The next morning we were able to enjoy a full day of rest. No traveling today. It was time to refuel and take in our surroundings. We were able to make a large dent in our food. We fried potato pancakes, baked pies, chopped fire wood and we tried to fish unsuccessfully. Before I knew it, our time at Big Trout Lake had come to an end. At this point, we were half way into our trip and were now on the return loop. It always impresses me how much one can accomplish in a day of camping. I feel like so much happens in one day and no day is like the one previously. No schedules to follow, no traffic and no people. Your lifestyle pace is suddenly changed. You are no longer in control of the day, but you build your day around nature. The weather, the animals you encounter and the elements. It is a soothing experience.
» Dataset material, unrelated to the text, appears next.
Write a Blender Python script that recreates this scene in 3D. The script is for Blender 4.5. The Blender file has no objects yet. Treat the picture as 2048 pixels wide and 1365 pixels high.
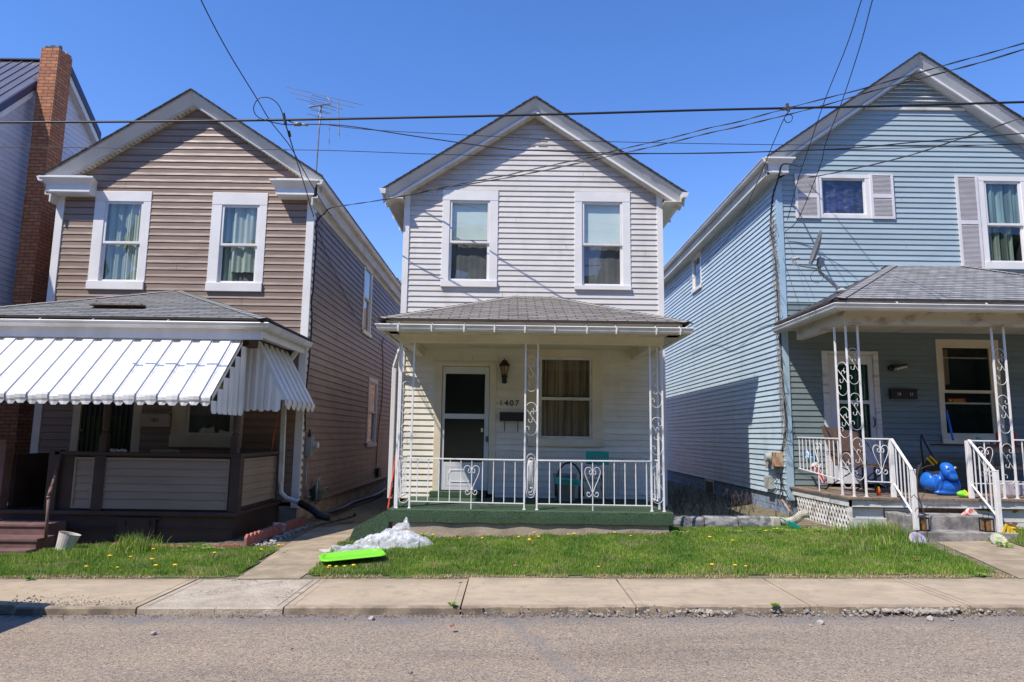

The sky was overcast and rain fell upon us as soon as we started paddling. As night came, the storm descended upon us. We were forced to pull off the lakes because the water was far too choppy and we risked capsizing. We set up camp in the middle of a storm, our headlights were dimming and the wind ferocious. As we staked our tarp poles into the dirt, the gusts of wind would blow them clean off. We lashed them to spruce roots instead. As we continued the fight to tie the tarp, the wind picked up and the storm intensified. We breathed a sigh of relief when the tarp was finally up. Next, we set up the tent right underneath. By this point we were both cold and shivering. We slipped into the tent and took off all of our wet clothing. To be dry again was one of the most satisfying moments I have felt in a long time. Amazing how one can feel after being dry. We felt ready to put on some dry clothes, and face the next obstacle ahead of us. We fired up the snowpeak stoves, and made some delicious sphagetti; such a simple but satisfying meal.

The next morning we woke to explore our surroundings in the daylight. The campsite was a beautiful one under spruce trees and a clean flooring of pine needles. We set out to make a fire to dry our clothing. We ate some chicken tikka masala and rested for the day. We originally planned to paddle that day, but the weather was still overcast and the waters still choppy. We opted to stay an additional day.

The next morning we started the final leg of our trip. It was a big day of paddling culminating in a 2500 m portage. We were rewarded for our efforts. At the beginning and end of this tough haul, we saw a moose eating in some reeds. The perfect goodbye to our time in Algonquin Park.

Upon arrival to the portage store, we felt a sudden sadness as we pulled the canoe out of the water and onto the deck. The park gave us so much in the 7 days we traveled and unforgettable memories. We packed up our gear and found a hotel in Huntsville, Ontario to spend the night. As much as we missed the park, a hot shower and a warm bed was incredible. We spent the next day exploring the town of Huntsville, eating sausages from the hot dog vendors and chatting with the locals. We found an old laundromat to do some laundry in order to have some clean clothes to wear. We then ventured back into the park to pick up some gifts for friends and family from the souvenir shop. We lingered at the portage store to enjoy burgers and poutine before officially departing.

It is easy to see why people from all over the world come to Algonquin year after year. There is a certain magic to it that you can already feel when you’re at the park boundaries. The sheer size of the park and the endless possibilities of adventure that lay ahead is more than enough to create an atmosphere of excitement. The cry of loons that echo in the background, and the gorgeous sunsets particularly stand out in my mind. The place is unlike any other, the sight of canoes on every car, and groups of campers pouring over maps and prepping their gear, each party with a unique adventure in store for them, waiting to be fulfilled.